When she was 26, she met William Phillips, one of the founding editors of Partisan Review, at a cocktail party. She asked him how she might write for the journal, and he said, "All you have to do is ask." She replied, "I'm asking." She began to write provocative essays on culture, both high and low. One in particular that became famous in 1964 was called "Notes on Camp," and she dedicated it to Oscar Wilde. It was a direct challenge to the cultural establishment. She wrote: "The experiences of Camp are based on the great discovery that the sensibility of high culture has no monopoly upon refinement. Camp asserts that good taste is not simply good taste; that there exists, indeed, a good taste of bad taste."

She wrote another essay that year called "Against Interpretation" (1964), in which she argues that people should stop trying to analyze and interpret art and just enjoy the experience on a spiritual and sensual level. She wrote: "Interpretation is the revenge of the intellect upon art. Even more. It is the revenge of the intellect upon the world. To interpret is to impoverish, to deplete the world — in order to set up a shadow world of meanings."

Book One of Don Quixote by Miguel de Cervantes (books by this author) was published on this date in 1605. It's considered to be the first modern novel. It's about a middle-aged landowner from a village in La Mancha who stays awake at night reading books about chivalry, forgets to eat and sleep, insanely believes the tales to be true, and sets off on a skinny nag in a heroic quest to resurrect old-fashioned chivalry and heroism in the modern world.

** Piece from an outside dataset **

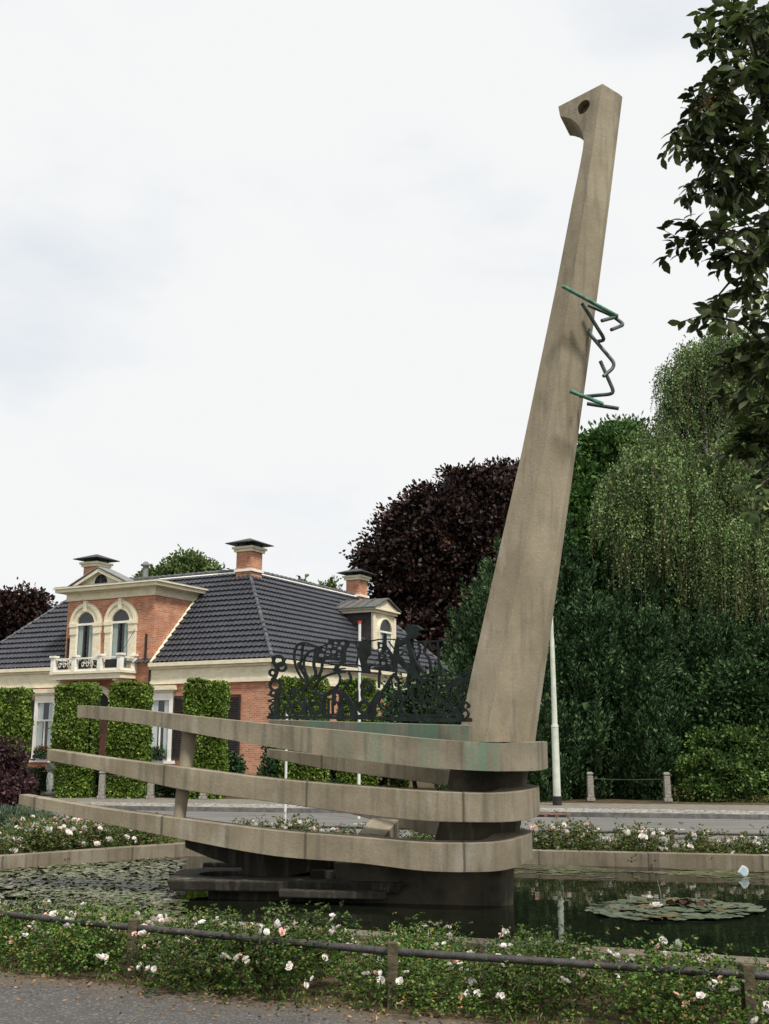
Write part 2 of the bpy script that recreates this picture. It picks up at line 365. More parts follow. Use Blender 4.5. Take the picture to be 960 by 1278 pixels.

From Don Quixote: "All I know is that while I'm asleep, I'm never afraid, and I have no hopes, no struggles, no glories — and bless the man who invented sleep, a cloak over all human thought, food that drives away hunger, water that banishes thirst, fire that heats up cold, chill that moderates passion, and, finally, universal currency with which all things can be bought, weight and balance that brings the shepherd and the king, the fool and the wise, to the same level."